BRIEF: Gather up every line from the entries below that uses the word "Python".

------------------------------------------------------------------------

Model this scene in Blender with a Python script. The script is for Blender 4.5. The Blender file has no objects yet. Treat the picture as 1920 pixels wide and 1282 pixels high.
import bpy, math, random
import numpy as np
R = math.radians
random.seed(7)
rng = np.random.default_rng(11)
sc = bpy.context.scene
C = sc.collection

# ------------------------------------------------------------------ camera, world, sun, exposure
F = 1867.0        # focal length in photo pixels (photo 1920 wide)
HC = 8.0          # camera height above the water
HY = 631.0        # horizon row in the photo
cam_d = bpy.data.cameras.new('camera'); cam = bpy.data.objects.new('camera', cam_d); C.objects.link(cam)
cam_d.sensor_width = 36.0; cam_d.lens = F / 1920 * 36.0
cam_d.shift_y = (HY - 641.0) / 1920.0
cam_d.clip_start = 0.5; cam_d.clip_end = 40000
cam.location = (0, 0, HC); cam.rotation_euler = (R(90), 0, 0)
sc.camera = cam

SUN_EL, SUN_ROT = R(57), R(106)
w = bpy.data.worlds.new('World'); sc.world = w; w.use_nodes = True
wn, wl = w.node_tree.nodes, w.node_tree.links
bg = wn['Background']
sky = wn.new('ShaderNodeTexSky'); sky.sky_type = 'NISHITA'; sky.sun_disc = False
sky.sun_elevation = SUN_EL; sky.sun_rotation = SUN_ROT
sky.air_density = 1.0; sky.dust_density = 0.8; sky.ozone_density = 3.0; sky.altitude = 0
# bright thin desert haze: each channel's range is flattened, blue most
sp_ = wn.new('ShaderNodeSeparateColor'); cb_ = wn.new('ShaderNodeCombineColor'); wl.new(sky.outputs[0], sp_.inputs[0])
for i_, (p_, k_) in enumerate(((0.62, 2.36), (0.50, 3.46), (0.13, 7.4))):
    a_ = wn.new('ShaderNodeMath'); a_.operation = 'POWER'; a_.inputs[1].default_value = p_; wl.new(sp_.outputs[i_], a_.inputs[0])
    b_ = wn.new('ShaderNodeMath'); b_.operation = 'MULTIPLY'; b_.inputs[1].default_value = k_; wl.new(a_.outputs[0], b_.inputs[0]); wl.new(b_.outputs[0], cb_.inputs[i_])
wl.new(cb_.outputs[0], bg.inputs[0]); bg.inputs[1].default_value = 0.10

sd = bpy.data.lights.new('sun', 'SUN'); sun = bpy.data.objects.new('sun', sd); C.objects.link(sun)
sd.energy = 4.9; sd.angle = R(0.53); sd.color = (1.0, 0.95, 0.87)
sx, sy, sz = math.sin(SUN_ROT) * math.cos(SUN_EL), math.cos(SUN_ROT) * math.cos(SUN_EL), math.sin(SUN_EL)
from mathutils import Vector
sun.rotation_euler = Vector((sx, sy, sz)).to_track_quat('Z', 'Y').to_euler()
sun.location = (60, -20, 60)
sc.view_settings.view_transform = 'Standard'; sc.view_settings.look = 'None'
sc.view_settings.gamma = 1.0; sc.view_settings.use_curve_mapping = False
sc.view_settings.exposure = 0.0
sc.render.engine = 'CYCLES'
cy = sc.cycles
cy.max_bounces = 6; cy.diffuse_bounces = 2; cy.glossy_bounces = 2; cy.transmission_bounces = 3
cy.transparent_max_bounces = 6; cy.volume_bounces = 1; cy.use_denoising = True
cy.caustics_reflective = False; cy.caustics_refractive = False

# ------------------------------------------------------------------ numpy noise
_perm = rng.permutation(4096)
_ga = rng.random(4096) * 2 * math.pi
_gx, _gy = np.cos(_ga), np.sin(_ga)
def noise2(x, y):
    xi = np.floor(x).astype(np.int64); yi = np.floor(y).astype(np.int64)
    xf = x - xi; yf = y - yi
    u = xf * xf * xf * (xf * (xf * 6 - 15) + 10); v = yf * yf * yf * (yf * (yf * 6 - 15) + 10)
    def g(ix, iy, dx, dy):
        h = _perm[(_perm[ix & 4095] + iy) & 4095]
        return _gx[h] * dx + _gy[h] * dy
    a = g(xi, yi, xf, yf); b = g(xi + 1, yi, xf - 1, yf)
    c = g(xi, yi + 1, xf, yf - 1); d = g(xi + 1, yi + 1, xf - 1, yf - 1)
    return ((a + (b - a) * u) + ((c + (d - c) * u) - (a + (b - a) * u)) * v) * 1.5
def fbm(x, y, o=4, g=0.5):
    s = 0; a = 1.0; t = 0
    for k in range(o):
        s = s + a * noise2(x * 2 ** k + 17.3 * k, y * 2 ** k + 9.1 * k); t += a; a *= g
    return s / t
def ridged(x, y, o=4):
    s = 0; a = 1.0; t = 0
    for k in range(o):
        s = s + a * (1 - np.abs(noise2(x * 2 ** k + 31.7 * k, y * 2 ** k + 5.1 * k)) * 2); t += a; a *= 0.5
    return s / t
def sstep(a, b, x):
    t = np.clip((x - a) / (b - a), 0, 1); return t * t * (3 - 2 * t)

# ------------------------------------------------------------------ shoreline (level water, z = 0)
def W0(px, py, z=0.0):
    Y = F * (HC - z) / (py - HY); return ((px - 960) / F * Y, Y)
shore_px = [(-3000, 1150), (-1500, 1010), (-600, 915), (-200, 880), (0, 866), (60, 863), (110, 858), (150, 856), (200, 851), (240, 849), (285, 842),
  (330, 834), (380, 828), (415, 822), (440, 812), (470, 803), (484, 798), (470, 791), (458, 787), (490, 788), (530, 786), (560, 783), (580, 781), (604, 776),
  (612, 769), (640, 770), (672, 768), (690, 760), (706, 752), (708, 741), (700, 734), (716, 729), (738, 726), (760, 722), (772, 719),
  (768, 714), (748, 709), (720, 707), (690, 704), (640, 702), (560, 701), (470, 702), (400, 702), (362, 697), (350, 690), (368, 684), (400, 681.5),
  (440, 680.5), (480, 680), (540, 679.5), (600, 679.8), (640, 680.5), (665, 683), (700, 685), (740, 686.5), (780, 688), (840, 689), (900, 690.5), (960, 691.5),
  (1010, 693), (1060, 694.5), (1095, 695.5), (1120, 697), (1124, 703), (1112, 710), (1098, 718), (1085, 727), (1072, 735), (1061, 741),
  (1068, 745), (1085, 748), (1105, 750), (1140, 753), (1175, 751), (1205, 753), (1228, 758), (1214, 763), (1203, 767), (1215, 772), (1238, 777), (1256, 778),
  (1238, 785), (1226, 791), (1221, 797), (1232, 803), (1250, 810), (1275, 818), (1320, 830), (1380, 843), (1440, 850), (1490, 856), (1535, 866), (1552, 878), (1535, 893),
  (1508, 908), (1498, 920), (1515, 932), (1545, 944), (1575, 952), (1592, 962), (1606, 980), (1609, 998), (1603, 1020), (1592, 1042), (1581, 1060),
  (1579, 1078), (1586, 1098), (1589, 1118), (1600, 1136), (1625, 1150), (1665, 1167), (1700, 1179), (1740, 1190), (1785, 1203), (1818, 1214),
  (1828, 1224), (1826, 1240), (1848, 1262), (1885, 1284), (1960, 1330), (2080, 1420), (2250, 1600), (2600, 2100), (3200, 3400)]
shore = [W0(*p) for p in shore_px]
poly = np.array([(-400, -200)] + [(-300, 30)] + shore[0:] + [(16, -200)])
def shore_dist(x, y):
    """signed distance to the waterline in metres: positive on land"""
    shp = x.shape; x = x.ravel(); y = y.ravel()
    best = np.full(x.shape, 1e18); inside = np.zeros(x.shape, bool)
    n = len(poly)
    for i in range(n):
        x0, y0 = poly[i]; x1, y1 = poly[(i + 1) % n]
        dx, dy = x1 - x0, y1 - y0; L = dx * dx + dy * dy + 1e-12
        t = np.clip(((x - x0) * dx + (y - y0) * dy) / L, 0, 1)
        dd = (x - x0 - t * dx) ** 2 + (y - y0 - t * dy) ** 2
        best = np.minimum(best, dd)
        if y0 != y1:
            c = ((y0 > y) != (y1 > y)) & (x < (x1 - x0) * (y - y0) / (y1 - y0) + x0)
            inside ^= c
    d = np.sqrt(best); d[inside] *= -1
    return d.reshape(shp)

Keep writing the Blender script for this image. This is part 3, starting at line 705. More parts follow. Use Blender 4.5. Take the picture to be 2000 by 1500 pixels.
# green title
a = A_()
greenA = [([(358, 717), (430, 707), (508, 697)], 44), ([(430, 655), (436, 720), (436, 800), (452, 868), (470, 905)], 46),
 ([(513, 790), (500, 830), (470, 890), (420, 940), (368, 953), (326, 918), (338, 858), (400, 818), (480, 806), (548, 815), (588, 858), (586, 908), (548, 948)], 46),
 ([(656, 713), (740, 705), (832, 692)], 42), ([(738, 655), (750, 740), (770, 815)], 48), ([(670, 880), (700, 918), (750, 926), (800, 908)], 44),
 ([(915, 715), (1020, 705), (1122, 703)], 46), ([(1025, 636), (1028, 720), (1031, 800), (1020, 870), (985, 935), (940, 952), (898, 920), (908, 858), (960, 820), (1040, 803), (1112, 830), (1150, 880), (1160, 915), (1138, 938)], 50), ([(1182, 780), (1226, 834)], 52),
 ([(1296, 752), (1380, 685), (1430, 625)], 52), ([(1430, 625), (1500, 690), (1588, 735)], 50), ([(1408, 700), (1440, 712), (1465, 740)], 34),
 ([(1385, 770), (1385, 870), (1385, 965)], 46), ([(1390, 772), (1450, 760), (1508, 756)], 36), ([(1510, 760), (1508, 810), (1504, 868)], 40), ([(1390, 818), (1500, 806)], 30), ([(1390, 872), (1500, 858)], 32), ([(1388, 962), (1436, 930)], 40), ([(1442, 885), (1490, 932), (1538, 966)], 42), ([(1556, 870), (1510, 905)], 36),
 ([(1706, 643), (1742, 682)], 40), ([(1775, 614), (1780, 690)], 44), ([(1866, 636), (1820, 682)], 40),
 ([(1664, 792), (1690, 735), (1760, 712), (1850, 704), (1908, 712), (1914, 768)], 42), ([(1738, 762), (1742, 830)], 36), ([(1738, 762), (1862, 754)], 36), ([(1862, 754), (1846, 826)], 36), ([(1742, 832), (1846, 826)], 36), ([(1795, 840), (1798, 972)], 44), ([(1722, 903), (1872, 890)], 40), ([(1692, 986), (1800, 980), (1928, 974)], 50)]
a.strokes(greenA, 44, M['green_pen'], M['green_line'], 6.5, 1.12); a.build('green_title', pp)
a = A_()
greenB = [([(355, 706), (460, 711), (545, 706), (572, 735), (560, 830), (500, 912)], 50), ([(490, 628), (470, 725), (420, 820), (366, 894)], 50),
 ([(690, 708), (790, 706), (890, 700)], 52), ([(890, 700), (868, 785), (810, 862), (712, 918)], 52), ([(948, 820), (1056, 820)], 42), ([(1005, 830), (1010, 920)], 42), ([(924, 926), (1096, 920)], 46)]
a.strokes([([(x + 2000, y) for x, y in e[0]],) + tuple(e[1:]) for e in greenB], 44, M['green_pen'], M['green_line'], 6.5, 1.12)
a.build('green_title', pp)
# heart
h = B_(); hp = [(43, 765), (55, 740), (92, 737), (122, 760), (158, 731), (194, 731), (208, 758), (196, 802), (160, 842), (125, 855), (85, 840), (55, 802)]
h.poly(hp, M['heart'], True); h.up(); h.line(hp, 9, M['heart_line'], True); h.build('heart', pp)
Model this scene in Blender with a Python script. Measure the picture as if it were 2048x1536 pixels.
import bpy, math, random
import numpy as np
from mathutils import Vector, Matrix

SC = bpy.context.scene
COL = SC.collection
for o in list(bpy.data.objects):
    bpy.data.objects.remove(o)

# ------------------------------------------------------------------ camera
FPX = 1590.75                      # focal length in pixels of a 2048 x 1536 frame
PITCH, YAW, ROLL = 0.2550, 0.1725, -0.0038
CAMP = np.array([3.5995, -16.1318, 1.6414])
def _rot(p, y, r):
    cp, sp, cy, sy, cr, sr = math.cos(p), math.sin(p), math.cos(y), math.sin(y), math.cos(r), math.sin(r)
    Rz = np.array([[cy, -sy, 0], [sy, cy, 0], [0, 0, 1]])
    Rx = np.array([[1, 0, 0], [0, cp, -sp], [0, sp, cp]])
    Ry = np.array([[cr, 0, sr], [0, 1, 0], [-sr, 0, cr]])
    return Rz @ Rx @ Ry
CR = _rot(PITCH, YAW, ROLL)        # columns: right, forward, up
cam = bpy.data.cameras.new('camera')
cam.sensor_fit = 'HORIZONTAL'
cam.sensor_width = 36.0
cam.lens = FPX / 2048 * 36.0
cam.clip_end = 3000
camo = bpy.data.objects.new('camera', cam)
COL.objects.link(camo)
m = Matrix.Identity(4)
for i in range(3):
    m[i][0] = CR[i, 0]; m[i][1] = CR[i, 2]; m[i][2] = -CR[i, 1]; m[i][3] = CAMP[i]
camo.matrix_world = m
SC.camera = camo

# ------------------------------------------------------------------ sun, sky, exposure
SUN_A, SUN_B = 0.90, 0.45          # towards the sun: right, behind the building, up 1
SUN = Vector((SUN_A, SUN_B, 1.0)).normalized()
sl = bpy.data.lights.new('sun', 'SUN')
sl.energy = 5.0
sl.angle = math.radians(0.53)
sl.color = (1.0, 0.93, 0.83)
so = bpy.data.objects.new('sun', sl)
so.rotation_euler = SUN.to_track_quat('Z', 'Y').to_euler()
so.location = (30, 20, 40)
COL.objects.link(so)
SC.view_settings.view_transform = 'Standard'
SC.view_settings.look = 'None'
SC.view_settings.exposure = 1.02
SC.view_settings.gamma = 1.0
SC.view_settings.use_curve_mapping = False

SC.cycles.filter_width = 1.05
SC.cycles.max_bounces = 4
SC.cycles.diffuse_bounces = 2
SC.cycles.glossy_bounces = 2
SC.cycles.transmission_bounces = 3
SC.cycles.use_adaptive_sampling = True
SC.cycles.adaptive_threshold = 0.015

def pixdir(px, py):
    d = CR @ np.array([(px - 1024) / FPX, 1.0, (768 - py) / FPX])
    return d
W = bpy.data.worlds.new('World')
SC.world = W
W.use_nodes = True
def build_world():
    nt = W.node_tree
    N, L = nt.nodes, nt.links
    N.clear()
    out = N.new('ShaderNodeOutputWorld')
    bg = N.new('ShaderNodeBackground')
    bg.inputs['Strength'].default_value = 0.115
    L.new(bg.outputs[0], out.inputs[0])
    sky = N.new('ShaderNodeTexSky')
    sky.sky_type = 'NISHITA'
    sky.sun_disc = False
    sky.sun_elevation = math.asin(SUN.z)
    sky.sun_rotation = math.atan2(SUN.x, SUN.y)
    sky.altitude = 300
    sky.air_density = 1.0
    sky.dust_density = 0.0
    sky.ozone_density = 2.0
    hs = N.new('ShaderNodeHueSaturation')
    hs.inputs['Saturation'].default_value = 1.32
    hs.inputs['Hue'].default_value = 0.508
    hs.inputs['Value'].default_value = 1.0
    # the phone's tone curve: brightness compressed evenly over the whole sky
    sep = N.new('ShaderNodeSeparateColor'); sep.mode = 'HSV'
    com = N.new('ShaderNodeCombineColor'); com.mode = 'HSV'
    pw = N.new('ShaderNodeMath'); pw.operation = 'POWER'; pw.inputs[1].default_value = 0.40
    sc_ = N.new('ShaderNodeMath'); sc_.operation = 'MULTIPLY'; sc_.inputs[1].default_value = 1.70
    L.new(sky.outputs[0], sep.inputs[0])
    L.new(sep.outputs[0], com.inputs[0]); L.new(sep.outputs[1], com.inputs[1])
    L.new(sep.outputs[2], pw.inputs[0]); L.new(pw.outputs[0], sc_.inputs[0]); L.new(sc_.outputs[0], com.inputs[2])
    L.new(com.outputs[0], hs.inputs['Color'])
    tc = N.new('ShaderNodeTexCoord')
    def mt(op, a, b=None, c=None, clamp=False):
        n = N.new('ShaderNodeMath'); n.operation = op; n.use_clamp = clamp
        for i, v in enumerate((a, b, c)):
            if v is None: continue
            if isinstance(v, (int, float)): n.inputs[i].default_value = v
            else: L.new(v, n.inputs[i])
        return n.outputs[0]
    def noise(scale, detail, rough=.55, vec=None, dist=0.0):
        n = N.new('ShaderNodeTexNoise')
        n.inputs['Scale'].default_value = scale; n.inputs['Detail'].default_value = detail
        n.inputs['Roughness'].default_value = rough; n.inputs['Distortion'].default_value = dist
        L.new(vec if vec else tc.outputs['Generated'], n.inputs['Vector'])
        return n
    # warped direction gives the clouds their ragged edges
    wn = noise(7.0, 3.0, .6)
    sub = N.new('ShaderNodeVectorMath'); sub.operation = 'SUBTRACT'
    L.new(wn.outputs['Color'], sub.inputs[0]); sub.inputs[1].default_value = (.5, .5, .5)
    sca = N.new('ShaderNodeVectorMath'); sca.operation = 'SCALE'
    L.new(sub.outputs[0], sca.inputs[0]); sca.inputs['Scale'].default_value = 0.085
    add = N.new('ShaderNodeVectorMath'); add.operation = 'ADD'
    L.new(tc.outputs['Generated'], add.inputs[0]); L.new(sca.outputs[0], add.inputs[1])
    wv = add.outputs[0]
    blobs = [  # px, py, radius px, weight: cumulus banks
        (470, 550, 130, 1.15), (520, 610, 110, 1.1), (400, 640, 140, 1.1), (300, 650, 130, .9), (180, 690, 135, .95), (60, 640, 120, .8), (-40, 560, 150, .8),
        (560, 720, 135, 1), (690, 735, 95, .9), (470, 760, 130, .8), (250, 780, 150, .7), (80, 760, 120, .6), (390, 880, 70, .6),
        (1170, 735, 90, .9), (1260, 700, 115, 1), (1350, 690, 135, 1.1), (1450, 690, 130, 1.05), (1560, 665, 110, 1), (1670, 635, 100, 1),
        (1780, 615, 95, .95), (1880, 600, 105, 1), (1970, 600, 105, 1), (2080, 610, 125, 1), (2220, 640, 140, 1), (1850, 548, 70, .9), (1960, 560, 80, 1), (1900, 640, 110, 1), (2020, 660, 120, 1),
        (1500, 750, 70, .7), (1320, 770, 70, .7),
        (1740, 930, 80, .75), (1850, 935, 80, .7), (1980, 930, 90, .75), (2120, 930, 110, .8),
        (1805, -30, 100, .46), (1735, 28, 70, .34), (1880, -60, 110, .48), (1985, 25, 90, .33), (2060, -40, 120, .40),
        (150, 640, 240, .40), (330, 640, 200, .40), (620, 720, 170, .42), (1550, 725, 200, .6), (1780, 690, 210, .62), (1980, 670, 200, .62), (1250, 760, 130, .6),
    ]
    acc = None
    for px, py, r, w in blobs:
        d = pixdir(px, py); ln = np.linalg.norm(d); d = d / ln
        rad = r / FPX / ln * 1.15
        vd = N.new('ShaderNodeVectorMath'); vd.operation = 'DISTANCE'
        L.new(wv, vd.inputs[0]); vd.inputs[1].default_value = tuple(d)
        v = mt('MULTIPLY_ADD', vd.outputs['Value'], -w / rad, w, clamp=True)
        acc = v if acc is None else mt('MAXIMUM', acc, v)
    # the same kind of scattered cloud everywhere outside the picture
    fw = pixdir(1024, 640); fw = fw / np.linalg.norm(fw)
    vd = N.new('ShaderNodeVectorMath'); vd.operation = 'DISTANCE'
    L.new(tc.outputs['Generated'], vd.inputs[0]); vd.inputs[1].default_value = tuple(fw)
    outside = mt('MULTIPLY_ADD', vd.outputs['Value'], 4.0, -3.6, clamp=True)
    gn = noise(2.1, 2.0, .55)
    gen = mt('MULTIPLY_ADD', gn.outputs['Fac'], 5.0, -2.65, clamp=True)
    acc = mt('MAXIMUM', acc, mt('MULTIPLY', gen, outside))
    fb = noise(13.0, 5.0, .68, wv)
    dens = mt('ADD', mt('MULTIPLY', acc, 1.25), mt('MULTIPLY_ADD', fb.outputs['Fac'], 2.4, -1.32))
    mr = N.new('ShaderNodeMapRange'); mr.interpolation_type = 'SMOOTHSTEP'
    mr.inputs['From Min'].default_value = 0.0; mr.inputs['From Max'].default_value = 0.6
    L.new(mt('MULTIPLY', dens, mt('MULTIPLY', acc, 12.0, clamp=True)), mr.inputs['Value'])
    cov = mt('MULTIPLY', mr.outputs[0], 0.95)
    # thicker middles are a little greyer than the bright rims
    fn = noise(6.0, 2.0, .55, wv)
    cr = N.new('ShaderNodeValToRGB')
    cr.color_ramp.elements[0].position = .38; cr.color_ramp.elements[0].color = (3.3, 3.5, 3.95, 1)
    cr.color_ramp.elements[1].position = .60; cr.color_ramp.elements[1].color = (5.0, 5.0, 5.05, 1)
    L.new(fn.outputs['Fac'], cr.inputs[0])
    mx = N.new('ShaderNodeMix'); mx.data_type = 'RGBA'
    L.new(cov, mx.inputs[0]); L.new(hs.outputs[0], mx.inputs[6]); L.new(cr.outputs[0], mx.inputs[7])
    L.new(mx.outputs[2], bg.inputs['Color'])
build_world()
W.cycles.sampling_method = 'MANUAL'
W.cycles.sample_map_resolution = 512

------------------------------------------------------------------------

TASK RESPONSE:
Model this scene in Blender with a Python script. The script is for Blender 4.5. The Blender file has no objects yet. Treat the picture as 1920 pixels wide and 1282 pixels high.
Model this scene in Blender with a Python script. Measure the picture as if it were 2048x1536 pixels.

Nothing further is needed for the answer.